From Washington, the theme turns more to business than politics, with an itinerary that will take the crown prince from Washington to Boston, New York, Seattle, San Francisco, Los Angeles and Houston. More than $35 billion of deals could be announced during the trip, according to a National Security Council official.

That would follow a decision last week by Goldman Sachs Group Inc., an erstwhile adviser to companies and governments in the Middle East, to deploy its own money in Saudi Arabia for the first time. The Saudis also plan to build nuclear power plants, and Washington is encouraging them to enlist American companies for the project.

The political and investment news may help the crown prince distance himself from controversy following his decision to detain dozens of princes and members of the kingdom’s business elite late last year in what the government claimed was a crackdown on corruption.

In New York, he’ll host a forum for business executives and meet United Nations Secretary General Antonio Guterres. Saudi Arabia has come under harsh criticism at the UN for its lead role in the Yemen war and the resulting humanitarian disaster.

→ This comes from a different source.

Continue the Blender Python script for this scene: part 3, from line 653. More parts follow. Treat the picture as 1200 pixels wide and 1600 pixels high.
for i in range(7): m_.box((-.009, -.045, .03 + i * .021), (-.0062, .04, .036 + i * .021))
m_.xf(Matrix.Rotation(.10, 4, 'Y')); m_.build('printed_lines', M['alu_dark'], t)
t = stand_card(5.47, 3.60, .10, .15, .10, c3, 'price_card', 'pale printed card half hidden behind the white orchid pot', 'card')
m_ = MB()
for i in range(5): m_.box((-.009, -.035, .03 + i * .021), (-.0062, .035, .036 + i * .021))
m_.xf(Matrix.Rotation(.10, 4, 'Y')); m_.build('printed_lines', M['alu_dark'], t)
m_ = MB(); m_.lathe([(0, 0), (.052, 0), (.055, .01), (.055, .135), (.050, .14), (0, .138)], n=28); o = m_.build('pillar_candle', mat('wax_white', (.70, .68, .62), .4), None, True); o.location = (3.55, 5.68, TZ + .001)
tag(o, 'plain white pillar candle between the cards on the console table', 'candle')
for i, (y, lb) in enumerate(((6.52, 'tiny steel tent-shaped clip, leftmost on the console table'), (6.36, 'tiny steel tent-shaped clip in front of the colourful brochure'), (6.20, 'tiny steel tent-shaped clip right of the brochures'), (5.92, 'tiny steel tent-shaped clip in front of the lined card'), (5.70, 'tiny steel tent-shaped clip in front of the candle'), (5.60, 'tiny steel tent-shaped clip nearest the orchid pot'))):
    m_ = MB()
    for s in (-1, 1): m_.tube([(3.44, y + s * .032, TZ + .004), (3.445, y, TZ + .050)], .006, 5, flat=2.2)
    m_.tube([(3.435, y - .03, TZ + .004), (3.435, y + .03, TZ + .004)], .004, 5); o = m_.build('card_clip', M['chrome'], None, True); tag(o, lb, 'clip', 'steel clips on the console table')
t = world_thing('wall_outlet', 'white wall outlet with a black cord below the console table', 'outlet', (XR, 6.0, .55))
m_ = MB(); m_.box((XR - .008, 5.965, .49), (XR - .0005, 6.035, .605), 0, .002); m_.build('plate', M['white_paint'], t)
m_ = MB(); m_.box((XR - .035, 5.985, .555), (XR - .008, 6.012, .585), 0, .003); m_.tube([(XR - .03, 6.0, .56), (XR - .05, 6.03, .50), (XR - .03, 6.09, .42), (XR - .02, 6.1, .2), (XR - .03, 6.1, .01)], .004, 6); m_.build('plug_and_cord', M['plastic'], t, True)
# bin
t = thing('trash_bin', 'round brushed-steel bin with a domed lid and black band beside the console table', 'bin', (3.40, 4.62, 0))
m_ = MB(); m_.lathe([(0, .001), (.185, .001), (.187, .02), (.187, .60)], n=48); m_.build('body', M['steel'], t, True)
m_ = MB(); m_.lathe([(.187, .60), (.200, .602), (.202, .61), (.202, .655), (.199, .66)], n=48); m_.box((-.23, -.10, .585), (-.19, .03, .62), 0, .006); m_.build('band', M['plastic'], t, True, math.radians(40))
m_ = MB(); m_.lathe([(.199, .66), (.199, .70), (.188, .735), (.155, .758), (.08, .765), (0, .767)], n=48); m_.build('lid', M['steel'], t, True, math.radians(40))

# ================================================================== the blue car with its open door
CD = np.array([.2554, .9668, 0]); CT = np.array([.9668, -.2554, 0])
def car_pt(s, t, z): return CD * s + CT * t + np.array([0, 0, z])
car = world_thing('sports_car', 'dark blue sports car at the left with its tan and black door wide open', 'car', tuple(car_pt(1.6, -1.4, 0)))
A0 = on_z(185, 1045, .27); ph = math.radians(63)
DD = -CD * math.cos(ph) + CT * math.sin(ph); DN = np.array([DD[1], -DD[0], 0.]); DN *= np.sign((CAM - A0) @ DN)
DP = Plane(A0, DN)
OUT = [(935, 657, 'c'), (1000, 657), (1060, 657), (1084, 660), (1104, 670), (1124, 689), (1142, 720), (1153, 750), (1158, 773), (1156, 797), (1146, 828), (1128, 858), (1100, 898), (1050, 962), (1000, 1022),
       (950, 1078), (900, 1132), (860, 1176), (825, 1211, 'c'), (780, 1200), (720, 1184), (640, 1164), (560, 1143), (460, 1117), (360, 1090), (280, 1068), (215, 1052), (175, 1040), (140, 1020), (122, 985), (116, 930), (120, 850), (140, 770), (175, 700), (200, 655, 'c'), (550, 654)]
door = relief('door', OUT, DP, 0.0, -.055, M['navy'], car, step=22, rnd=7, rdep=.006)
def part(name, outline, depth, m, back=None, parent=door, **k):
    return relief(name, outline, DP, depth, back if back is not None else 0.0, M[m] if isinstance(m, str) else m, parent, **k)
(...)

From the capital of U.S. finance, he’ll travel to the nation’s technology centers, meeting with philanthropic groups as well as leaders of companies including Google, Apple Inc., and Lockheed Martin Corp.

Finally, the crown prince will visit Saudi oil company Aramco’s research center in Houston on April 7 before returning to Riyadh.

Mohammed’s visit is probably not the last by a top Saudi leader this year. The country’s embassy in Washington said the crown prince’s extensive trip will lay groundwork for another visit later this year, by his father, King Salman.